Ukrainische Medien rufen zu Spenden auf. „Seit Jahren“, so Kyiv Independent, „werden unabhängige Nachrichtenredaktionen in der Ukraine durch Zuschüsse ausländischer Regierungen unterstützt, die es ihnen ermöglichen, ihre Gemeinden im Zeitalter von Propaganda und Desinformation mit korrekten Informationen zu versorgen.“
Der Rada-Abgeordnete Maryan Zablotskiy von der Präsidentenpartei „Diener des Volkes“ stellt sich hinter Trump und sieht eine Reform der USAID-Gelder als notwendig an: „Fast alle laufen auf endlose Gesprächsrunden und Konferenzen hinaus und sind daher mittelmäßig und bedeutungslos.

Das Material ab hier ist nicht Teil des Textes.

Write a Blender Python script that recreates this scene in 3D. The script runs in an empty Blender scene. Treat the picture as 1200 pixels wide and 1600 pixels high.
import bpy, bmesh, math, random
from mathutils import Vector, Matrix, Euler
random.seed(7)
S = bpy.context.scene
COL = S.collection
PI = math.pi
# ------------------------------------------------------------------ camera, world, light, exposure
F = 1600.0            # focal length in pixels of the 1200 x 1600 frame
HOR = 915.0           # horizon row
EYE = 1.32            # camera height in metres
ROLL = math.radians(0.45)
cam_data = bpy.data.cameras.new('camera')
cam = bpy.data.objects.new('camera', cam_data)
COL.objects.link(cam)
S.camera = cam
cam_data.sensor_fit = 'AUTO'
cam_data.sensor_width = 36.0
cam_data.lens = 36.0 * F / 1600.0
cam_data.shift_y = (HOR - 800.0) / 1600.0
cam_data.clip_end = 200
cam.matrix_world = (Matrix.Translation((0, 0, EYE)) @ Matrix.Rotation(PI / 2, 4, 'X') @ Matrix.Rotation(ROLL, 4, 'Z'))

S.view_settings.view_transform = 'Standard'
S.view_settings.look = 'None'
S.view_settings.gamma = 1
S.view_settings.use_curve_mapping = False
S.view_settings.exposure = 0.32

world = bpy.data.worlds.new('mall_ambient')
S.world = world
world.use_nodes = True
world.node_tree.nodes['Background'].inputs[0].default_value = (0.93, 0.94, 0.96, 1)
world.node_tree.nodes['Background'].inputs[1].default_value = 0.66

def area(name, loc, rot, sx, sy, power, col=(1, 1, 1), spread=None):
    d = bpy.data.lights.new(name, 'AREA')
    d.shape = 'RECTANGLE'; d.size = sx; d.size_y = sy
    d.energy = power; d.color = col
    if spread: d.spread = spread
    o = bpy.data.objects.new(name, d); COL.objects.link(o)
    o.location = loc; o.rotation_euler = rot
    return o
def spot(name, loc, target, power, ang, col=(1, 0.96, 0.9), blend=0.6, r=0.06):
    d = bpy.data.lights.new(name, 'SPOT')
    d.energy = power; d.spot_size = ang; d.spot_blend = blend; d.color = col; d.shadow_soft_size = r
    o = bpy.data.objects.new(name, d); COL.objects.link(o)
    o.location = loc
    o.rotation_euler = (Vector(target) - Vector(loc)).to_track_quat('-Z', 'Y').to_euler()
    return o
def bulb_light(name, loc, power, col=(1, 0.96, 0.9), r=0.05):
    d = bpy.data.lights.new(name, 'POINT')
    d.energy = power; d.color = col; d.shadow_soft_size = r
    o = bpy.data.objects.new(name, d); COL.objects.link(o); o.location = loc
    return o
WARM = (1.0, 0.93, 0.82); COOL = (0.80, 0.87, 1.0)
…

Das zweite und wichtigste Problem besteht darin, dass die meisten dieser Gelder in den Vereinigten Staaten selbst verbleiben, als Nettogewinn der privaten Unternehmen, die diese Zuschüsse gewähren.“ Er listet einige Förderungen auf wie Unterstützung bei der Erstellung einer YouTube-Talkshow namens “Ebout” oder Unterstützung der Musikgruppe TVORCHI. Er meint: „Vielleicht braucht es jemand. Aber warum die amerikanischen Steuerzahler das brauchen, verstehe ich nicht ganz. Und warum bitten wir nicht um Gelder für etwas, das eindeutig notwendiger ist?“
Ob USAID, wie Trump und Konsorten behaupten, tatsächlich auch bestimmte westliche Medien – „Fake-News-Medien“ – wie Politico, New York Times, Reuters oder die Nachrichtenagentur AP, direkt mit Millionen unterstützt hatte, ist schwierig festzustellen. Die Medien erklären, sie hätten keine Zuwendungen von USAID erhalten, es habe lediglich ganz normale Abonnements gegeben. Wenn tatsächlich Millionen geflossen sind, wäre Zweifel angebracht.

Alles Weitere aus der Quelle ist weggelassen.